Wow. I was literally about to reply with the same exact thing (built my own as well)! No value in this comment other than to validate your comment.
I feel like the real solution is your terminal should ping every hour, and if a ping test fails it should auto-reset itself and file a bug for the developers with whatever state information is needed for them to fix the bug.
Unfortunately satellite internet systems are way more complicated than you probably think. It can be very hard to tell why a terminal is experiencing issues. Sometimes it's because of a nearby cell phone tower and you have to adjust some terminal configurations to shift frequencies slightly. Maybe there's just a lots of bad weather in that particular part of the country and rain fade is degrading the signal and the terminal isn't transmitting at max power like it should. Maybe your neighbor has a police radar detector in his car interfering with the signal. Maybe a horse has bumped the dish and it's slightly mispointed at the satellite now. Maybe it's an issue on the gateway side. (all true stories).

Unless it's a mass issue across a whole beam, it usually requires some investigation to figure out why an individual terminal state is degraded. And sometimes (more than I'm comfortable with) during the course of your investigation you make the terminal state even worse (because you tweaked some config parameter the wrong way). You can always tell when you done messed up because suddenly you get disconnected from your ssh session or you can no longer reach the embedded web server from your browser. In those cases sometimes the only way to recover is to precisely undo what you did, and an auto-ping-reset will not fix it (unless the system keeps track of most recent config changes or something). Your options are: use udp/tcp proxy or snmp to attempt to undo the config parameter you foobared or send out a technician and fix it on site...

I'm not saying our system is perfect. Surely we could improve fault detection and recovery. I'm just saying one-way communication protocols are real nice to have sometimes because of these scenarios.

We run a bunch of remote paging basestations that utilize satellite, however, they are also backed up with 4G routers which are used instead if the satellite link fails for any reason (rain fade, nuclear missile attack on the satellite hub/network etc).

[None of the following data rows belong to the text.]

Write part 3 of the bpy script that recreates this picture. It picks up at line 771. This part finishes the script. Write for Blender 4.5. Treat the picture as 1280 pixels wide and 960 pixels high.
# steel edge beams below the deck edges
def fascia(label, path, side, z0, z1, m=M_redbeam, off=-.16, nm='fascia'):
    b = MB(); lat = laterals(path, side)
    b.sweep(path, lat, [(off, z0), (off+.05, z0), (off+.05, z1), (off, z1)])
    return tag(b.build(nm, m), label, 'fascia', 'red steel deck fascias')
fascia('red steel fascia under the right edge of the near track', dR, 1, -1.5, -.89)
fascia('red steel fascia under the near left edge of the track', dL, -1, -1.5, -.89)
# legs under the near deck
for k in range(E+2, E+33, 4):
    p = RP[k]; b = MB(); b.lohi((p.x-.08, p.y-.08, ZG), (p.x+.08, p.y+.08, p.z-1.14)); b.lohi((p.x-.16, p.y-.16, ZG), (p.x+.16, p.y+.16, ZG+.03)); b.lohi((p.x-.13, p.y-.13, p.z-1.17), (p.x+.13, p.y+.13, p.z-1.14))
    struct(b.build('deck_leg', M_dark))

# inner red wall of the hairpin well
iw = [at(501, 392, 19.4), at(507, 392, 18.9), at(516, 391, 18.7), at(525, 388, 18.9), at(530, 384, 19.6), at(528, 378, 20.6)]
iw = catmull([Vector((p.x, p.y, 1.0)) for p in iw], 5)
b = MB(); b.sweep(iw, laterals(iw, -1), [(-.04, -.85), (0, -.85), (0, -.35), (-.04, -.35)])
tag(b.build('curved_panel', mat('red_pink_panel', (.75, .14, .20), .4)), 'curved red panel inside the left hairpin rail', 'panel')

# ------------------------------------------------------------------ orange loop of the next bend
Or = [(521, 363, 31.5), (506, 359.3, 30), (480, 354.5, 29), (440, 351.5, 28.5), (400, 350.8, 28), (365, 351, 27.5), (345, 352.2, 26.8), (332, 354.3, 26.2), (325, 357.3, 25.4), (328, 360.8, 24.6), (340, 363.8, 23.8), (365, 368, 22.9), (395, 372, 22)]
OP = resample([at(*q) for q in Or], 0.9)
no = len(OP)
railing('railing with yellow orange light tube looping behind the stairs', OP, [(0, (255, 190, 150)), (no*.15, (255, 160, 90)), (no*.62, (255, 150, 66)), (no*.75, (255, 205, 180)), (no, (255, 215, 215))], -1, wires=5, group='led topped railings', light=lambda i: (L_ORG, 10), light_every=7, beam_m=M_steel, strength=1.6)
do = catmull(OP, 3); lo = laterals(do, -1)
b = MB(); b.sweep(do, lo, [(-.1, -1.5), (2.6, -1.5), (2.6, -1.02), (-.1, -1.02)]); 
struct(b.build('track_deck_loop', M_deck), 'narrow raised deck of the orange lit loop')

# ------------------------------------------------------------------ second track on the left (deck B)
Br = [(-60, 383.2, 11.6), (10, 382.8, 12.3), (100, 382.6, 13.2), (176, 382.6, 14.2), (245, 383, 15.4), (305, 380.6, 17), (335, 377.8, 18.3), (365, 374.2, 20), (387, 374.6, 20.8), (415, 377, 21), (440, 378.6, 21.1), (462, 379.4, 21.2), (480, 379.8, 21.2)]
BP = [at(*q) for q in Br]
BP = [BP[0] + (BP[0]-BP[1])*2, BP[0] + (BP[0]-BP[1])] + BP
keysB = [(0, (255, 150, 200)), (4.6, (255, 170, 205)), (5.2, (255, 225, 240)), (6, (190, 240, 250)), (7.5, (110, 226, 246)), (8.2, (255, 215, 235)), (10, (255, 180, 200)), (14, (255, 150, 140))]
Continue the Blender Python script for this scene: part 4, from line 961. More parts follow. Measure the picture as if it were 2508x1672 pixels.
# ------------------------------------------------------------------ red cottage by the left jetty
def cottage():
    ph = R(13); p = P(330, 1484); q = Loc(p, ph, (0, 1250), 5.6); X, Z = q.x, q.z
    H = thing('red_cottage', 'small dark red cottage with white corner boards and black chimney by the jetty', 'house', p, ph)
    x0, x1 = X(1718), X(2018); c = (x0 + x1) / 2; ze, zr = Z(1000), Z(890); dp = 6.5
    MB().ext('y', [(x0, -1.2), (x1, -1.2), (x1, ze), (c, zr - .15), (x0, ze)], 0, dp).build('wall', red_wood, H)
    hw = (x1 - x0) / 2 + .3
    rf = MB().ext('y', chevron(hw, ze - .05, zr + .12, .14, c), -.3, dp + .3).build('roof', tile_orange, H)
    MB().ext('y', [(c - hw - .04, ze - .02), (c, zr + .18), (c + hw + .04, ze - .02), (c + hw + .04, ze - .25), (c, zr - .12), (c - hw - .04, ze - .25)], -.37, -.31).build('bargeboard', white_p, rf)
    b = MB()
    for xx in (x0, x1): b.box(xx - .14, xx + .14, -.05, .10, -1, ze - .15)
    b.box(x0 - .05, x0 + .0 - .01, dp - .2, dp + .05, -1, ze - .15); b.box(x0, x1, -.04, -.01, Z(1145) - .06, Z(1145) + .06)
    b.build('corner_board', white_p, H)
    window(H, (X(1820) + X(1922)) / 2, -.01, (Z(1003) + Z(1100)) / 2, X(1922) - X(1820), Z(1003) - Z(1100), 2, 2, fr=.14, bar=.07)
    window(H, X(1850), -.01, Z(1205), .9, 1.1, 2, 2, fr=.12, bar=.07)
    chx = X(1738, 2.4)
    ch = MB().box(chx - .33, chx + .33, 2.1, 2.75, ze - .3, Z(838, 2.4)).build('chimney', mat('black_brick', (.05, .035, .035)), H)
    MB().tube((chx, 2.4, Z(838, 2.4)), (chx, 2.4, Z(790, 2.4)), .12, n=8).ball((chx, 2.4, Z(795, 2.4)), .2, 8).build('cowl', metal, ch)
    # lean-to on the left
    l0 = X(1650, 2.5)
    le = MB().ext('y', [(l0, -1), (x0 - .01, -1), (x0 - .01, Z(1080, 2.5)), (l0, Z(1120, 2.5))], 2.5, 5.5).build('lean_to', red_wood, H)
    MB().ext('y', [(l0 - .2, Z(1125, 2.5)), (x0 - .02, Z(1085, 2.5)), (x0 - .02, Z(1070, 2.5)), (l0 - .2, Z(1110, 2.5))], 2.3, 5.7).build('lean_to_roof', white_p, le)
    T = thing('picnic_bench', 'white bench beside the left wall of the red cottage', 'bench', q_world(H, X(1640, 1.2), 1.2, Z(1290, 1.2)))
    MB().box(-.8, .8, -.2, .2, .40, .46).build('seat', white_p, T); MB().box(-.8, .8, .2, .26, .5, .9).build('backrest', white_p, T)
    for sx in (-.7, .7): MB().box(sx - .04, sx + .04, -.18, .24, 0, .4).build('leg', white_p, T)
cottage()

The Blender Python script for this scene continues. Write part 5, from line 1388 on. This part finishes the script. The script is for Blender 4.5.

I guess TV over 4G would use a lot more bandwidth and potentially be very expensive.
Or it could be a few nuts. https://www.youtube.com/watch?v=cZkAP-CQlhA

( yes, I know that's a terrestrial, microwave relay dish and not a satellite antenna, but it could happen.)

Wouldn't such a system be a big security hole?
No because you can still use cryptographic signatures to ensure the packets are valid before acting on them.